Voting and identification in the UK

Last Thursday I had the pleasure of being able to vote for the local council as well as for the European Parliament. Since I'm a Belgian citizen living in the United Kingdom this involved convincing the officials at the voting office to re-read their instructions (at first they only allowed me to vote for the local council but not for Europe, I think they must have realised how silly that sounded) but otherwise was quite easy. Too easy.

When I went to the polling station I forgot my poll card, but my colleagues at work said that would be fine (not that going home to pick it up was very far) so I tried it anyway. No problem, the only thing they asked is where I lived, then found my name on their list and let me vote (after above-mentioned debacle). There was absolutely no verification that I was who I claimed to be. Seriously, it is rather trivial to vote for someone else, I'm sure you can visit 2 or 3 polling stations and vote in someone else their name. Just talk to friends and work a little bit together and you can all cast half a dozen votes if you're a little careful. And they have no way of recovering from this, other then having to let everyone using that voting station re-cast their vote.
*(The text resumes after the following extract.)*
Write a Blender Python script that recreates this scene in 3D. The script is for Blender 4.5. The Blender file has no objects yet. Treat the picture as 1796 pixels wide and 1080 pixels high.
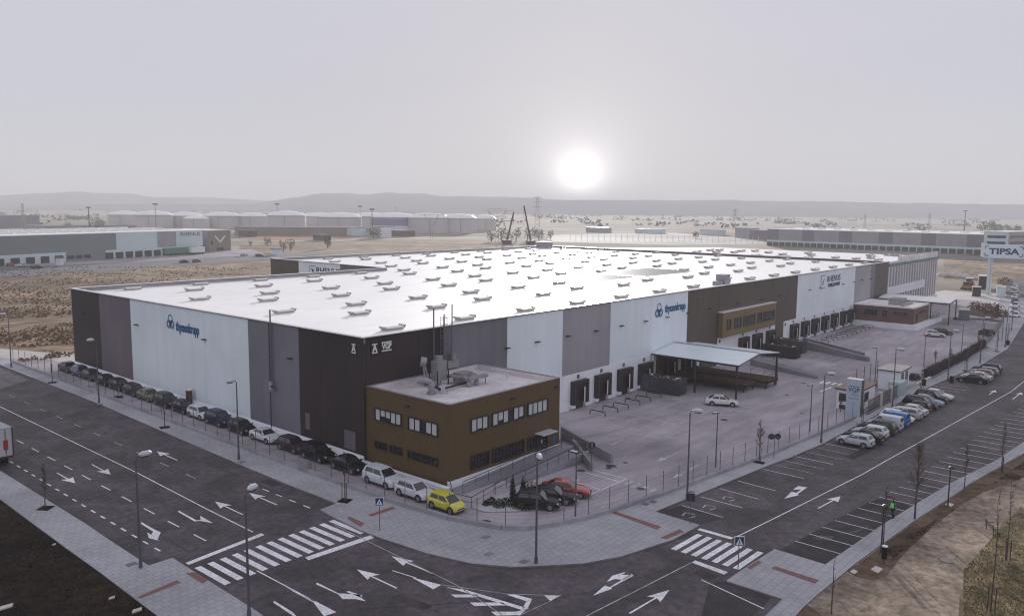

After some talking to people they seemed to think that there is no single means of identifying someone in an official way in the UK. This means that buying alcohol is better controlled then voting, since there you either have a form of ID (if you look under 21) or you don't get to buy it. But for voting? No ID required, because there is none.

I'm sure the ID card scheme as currently proposed in the UK is not any good, but there does appear to be a problem that might have to be fixed somehow. By now I'm pretty sure that if you give me 2 years I can create a fictitious John Smith person, he'll have a passport, driving license, voting rights, bank account and be native British. Seriously, it's easy. You just need some time.